I just can’t be scared and wait for someone to notice me. I have to jump out there and make myself seen.

Yo.

After enjoying blogging for a class I took this past semester, I’m trying again to maintain a blog. What’s this one gonna be about? My journey to figure out what I want to do with my life and what I try along the way.
I’m about to be a senior at USC (in South Carolina) and time to apply to grad school is coming. Picking out a program for advanced study is proving more difficult than I thought it would be though.
To put it all in perspective, here’s a little background about me.
  1. 21, from a rural southern town, with parents of neglectful dispositions
  2. lover of science fiction, and fiction in general, as well as Japanese culture and language
  3. currently studying Media Arts, but started as an English major
  4. overcome with looking for a more glamorous job than the one I always wanted: writer
That sums it up pretty well.  I switched to Media Arts so I could study screenwriting, incidentally, but after taking 3 of 4 classes, I decided that wasn’t good enough and started to focus on filmmaking.  Filmmaking is really fun, and I’ve enjoyed learning how.  But now I’m just one class from finishing my major, and having a hard time seeing me doing it in the future, but whatever.

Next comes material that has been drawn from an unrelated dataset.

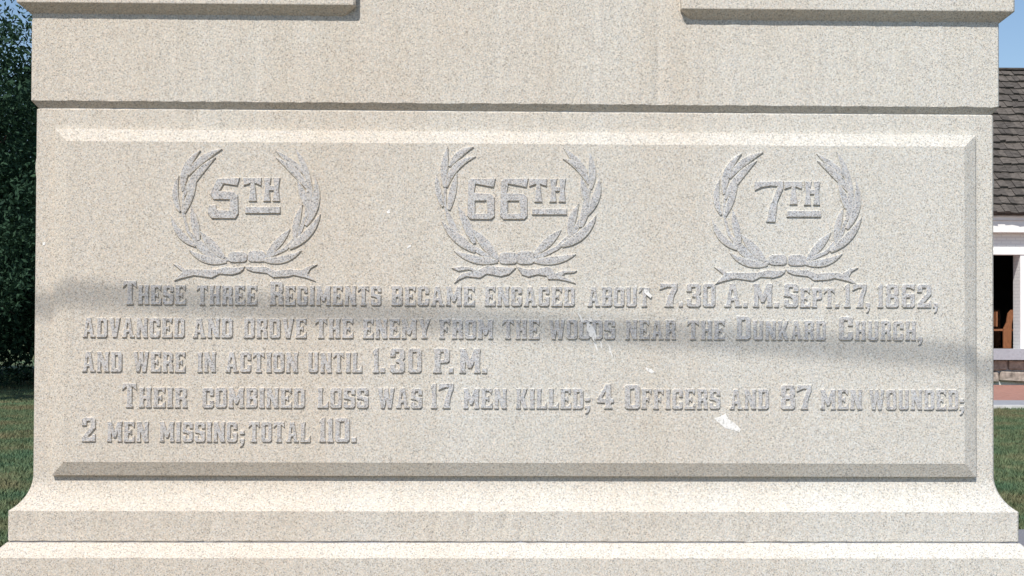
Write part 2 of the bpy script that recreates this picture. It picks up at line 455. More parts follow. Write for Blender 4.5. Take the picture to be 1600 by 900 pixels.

I started sifting through MFA programs, one after the other, but just couldn’t find a program that really felt like something I wanted to spend money or time on.  I decided to look at writing programs for giggles.
I found so many that I had a good vibe from.  The catch? They were programs in English departments, for Creative Writing and not just Screenwriting.
So now I’m debating catching up on English courses (the major I quit)  and working my butt off to have fiction samples to send off with grad school apps.
Kinda crazy to think life is bringing me full circle.